State using area prisoners to answer DMV calls

COXSACKIE – Inside a converted dormitory is a set-up that could pass for any typical office until you notice that all the workers are wearing prison jump suits.

When New Yorkers place calls to DMV’s general purpose telephone numbers, they will be answered here at Greene Correctional, or at a similar set-up at Bedford Hills women’s prison.

“Obviously, it saves taxpayer dollars,” said the Commissioner of Corrections and Community Supervision Brian Fischer. “Number two, it provides what we call a transferable skill.”

Officials say the call center position is one of the most coveted jobs inside the prison.
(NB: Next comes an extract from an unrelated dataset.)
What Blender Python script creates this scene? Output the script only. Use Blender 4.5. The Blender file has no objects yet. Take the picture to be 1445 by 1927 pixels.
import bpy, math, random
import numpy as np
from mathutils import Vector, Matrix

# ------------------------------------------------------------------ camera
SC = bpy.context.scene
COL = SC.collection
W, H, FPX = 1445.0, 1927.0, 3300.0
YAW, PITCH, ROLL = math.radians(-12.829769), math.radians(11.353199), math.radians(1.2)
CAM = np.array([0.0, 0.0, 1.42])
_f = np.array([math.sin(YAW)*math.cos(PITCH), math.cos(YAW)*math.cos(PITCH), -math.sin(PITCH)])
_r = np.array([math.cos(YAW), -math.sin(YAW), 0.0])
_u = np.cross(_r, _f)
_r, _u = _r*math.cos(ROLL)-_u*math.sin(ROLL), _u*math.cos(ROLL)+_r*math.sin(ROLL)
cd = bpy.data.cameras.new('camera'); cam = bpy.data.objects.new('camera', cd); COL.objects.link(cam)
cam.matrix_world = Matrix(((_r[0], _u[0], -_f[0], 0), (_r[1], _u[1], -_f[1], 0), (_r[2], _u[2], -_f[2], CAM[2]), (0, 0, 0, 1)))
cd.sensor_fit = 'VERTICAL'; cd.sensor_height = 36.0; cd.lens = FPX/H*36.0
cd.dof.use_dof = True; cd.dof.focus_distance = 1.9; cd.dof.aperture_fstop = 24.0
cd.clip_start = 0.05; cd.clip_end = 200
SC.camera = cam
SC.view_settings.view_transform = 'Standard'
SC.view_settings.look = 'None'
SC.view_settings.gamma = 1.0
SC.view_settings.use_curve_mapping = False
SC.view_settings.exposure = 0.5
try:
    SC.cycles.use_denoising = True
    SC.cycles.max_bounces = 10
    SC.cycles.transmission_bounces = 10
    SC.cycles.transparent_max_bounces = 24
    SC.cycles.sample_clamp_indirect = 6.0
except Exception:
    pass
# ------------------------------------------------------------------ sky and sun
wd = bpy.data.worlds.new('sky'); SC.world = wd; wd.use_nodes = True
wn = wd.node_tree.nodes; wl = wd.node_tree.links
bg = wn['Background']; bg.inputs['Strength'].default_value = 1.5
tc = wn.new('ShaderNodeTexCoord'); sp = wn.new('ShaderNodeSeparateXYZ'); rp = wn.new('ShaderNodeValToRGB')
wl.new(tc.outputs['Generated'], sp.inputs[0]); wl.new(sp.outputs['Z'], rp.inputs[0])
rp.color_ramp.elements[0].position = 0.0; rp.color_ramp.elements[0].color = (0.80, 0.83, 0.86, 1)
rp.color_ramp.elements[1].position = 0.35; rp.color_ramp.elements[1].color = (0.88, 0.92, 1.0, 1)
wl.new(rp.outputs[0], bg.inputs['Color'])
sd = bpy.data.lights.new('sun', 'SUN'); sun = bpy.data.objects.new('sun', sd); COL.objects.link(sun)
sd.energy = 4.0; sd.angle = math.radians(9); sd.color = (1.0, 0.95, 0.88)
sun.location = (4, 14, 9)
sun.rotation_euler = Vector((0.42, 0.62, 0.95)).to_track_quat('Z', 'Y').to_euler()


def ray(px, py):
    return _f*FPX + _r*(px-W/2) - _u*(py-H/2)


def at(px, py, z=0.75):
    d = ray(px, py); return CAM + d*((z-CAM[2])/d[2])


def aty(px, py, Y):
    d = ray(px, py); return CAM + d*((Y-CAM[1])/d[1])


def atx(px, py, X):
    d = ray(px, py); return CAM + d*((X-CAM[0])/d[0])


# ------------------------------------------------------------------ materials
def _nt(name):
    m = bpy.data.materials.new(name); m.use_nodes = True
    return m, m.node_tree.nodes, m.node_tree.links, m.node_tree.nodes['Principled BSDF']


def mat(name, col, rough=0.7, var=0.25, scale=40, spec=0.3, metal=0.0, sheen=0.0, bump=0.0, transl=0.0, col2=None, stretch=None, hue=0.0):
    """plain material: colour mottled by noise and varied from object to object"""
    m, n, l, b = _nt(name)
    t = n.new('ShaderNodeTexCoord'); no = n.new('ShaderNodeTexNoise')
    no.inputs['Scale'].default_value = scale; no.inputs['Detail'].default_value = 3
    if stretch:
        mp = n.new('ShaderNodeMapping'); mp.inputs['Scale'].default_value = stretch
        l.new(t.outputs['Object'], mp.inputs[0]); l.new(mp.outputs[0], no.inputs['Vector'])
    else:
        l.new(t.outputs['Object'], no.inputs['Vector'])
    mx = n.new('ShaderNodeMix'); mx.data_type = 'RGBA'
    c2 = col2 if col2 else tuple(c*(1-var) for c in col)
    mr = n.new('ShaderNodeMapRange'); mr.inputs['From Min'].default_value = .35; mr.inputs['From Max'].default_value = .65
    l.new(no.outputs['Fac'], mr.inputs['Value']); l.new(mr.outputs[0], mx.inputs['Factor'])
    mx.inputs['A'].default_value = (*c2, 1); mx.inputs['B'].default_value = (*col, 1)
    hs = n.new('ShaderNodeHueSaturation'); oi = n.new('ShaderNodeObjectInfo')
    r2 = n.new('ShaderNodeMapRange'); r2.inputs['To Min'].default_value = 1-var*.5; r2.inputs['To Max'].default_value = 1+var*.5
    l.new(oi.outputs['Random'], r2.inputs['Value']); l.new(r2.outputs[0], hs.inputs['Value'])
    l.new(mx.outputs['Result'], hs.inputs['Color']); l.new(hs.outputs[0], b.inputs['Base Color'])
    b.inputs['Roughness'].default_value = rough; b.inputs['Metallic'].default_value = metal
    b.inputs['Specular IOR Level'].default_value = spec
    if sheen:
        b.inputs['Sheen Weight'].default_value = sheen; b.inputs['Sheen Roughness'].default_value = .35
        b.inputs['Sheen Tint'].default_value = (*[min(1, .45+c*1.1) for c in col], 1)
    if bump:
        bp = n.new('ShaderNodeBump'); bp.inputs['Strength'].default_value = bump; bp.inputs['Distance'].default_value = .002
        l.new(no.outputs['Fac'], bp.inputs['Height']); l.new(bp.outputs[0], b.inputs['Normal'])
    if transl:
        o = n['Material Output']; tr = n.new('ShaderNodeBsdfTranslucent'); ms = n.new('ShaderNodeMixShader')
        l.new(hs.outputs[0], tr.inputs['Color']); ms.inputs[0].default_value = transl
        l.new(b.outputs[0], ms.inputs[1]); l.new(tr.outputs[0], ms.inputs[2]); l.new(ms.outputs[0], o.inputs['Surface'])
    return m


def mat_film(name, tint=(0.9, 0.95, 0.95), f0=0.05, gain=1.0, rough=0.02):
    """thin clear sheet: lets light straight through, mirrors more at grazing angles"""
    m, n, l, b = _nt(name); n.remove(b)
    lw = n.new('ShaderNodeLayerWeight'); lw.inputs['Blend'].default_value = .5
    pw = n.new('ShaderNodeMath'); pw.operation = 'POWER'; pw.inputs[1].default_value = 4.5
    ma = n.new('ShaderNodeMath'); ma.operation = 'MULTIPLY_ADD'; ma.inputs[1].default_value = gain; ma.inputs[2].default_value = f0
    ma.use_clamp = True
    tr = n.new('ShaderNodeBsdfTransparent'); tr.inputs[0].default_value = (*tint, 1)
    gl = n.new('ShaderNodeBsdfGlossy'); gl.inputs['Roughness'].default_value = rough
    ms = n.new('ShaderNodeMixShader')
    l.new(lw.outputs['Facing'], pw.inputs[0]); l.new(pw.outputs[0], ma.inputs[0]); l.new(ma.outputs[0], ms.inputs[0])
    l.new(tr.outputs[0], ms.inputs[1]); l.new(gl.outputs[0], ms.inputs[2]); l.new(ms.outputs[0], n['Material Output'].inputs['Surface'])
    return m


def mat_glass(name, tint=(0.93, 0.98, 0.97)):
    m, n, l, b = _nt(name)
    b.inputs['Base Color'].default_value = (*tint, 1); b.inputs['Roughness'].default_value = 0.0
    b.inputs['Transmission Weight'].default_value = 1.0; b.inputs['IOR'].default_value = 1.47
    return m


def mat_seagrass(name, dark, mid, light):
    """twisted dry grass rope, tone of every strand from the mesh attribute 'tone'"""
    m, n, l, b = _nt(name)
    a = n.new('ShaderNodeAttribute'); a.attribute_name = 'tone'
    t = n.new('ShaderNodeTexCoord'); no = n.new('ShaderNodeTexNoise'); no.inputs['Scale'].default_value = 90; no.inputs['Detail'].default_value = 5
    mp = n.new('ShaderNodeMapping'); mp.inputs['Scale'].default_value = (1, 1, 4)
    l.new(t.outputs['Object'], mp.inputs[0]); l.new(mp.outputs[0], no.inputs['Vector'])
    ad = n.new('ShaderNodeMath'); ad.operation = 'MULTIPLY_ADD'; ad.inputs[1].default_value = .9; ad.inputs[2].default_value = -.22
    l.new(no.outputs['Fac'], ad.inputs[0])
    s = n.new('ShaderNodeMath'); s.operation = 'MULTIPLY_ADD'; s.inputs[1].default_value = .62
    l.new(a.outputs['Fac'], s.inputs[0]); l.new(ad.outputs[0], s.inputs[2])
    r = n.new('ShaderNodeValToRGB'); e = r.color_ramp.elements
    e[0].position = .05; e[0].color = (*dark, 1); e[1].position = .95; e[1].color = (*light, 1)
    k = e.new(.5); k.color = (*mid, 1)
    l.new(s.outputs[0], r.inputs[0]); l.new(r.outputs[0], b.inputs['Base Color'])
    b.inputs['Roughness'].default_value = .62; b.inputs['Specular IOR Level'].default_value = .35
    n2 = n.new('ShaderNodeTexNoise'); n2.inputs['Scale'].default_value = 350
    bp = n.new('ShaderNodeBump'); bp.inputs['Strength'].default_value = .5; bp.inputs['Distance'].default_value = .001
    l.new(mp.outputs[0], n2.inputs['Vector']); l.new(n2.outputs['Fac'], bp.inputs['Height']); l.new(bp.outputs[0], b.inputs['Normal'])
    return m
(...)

Not for the pay, it’s about a dollar an hour, but for other reasons.

“A lot of times we need to feel like we are appreciated and it builds self-esteem,” said inmate John Howard, originally from Brooklyn. “It allows me the opportunity to speak to different people of different nationalities, regardless of what ethnicity and it makes me feel like wow, I can do better.”

Corrections and Motor Vehicles stress that no personal information is displayed to the prisoners.

They don’t have access to computers and are pretty closely monitored, but at no time are callers informed they’re talking to a prisoner.

The idea is to make it a standard, polite conversation on both ends.

“Most of the time people are very pleasant,” said inmate Andrew Cooper from Brooklyn. “We have situations where people call and they’re irate, however, we’re trained to diffuse those situations.”

The President of the Civil Service Employees Association, Danny Donohue described the arrangement as ” a bad idea generally and even worse considering the current economy”.  He noted that New York State has decided to help prisoners develop “marketable skills” rather than make appropriate and necessary jobs available to law abiding citizens.